CIMB Research retains Add for Berjaya Food

CIMB Equities Research is maintaining its Add for Berjaya Food with potential re-rating catalysts are stronger sales on the back of a recovery in consumer spending and new contribution from its fast moving consumer goods (FMCG) business in FY17.

However, the research house had on Thursday reduced its target price from RM3.27 to RM2.35. This was based on an unchanged 23.7 times target price-to-earnings which is a 30% premium over its peer average.

It said on Thursday that BFood’s 3QFY16 revenue rose 10.3% on-year to RM147.3mil but core net profit fell 14.4% on-year to RM7.4mil.

This brought BFood’s 9MFY16 core earnings to RM19.7mil (+0.3% on-year), with revenue surging 67.1% on-year to RM415.1mil.
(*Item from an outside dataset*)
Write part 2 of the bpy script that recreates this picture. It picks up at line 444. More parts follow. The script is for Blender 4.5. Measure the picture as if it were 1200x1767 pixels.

“Nevertheless, this was below our and consensus expectations, making up only 48% and 57% of full-year estimates, mainly on the back of the weaker-than-expected performance from its Indonesian and Singaporean operations,” it said.

CIMB Research said there was positive same store sales growth (SSSG) of 4.4% on-year for Starbucks in 9MFY16.

BFood’s 9MFY16 revenue growth was mainly fuelled by: 1) the full consolidation impact from the remaining 50% of Berjaya Starbucks since September 2014, 2) stronger SSSG at Starbucks, and 3) new Starbucks stores (+13 stores on-year).

While Malaysia’s revenue jumped 81.5% on-year mainly due to the consolidation of the Starbucks franchise, revenues from Indonesia and Singapore weakened by 6.3% and 2.3% on-year, respectively.

Starbucks recorded SSSG of 4.4% on-year, while KRR Malaysia and Indonesia saw SSSG drop 16.5% and 9.5% on-year in 9MFY16, respectively.

Meanwhile, Singapore’s Jollibean business also saw weak SSSG of -5.5% on-year.

Indonesian operations remained in the red while its Singapore operations recorded a loss of RM500,0000 versus a profit of RM600,000 in 9MFY15.

BFood also incurred higher financing costs of RM9.5mil (due to the acquisition of Starbucks) and higher effective tax rates, which led to flattish core earnings growth.

“We cut our FY16-18 earnings forecasts by 34%-46% to reflect slower performance from KRR in Indonesia and Malaysia and to take into account the higher effective tax rates,” CIMB Research added.